"Nowadays, the consumer actually really expects something that looks fully realistic that you're fully able to interact with, change the garment, rotate the user, have the user walk around," Phisix Fashion Labs founder and CEO Jonathan Su said.
But now, Su, a Stanford Ph.D., is tapping into Hollywood special effects to allow online shoppers to know whether a garment will fit or not. Consumers input key measurements, which will create an avatar with their body shape. Then, color coding pinpoints where the fabric might bind or feel tight.
"We actually have the ability to measure material properties, not just stretch and sheer, but friction, also how the material reflects light, and we take off of that into account when we compute the fit," Su said.

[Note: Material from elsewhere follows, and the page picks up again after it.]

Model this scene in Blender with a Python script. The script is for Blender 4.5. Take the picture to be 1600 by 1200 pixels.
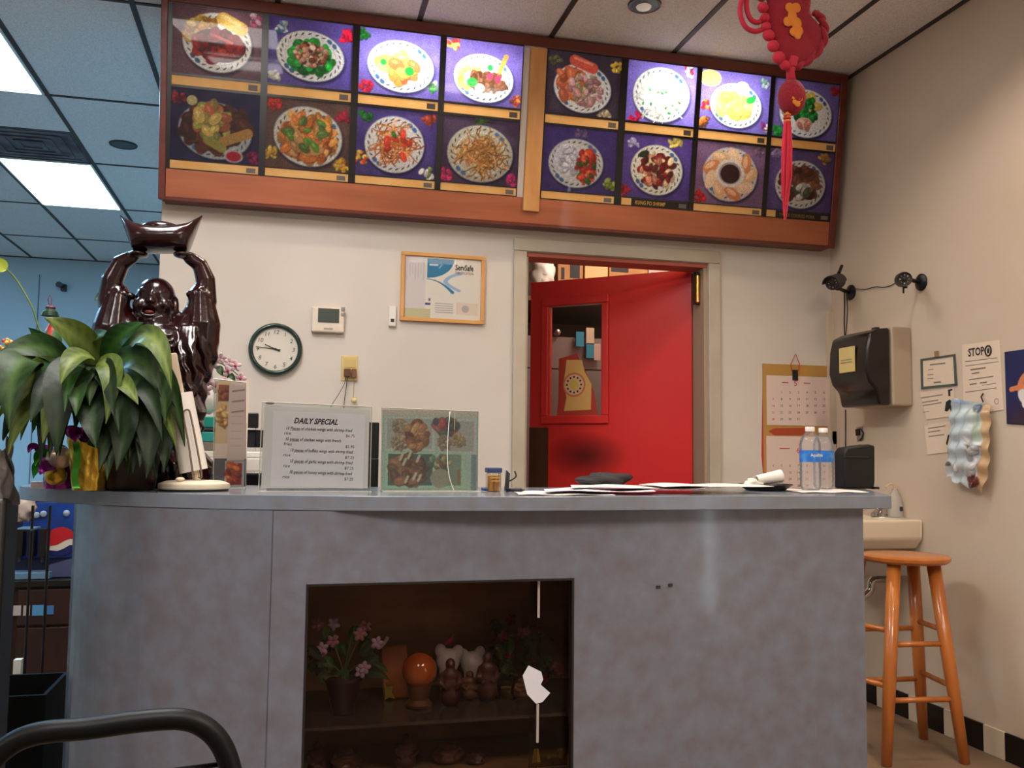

Just like advanced movie animation, clothes move in sync with the body.
"The pants move around, the top moves around, we even have a scarf flowing around in the background," Su said.
Phisix calls it a "virtual fitting room." It can be personalized to the point of putting your own face on the avatar. For retailers, it could mean more sales and higher customer satisfaction. For consumers, it might mean fewer trips to the post office, returning those extra two or three garments you buy in different sizes just to make sure one of them fits.
Market research indicates this new technology might lift denim sales in particular, which many shoppers say they don't buy online.
"There's a very, very idiosyncratic preference people have," Phisix Fashion Labs' Mihir Naware said. "Sometimes the cuts differ. The materials are so different. So I think that we are really suited for denim and tight-fitting garments first and then more broadly. Of course we can do dresses and everything else."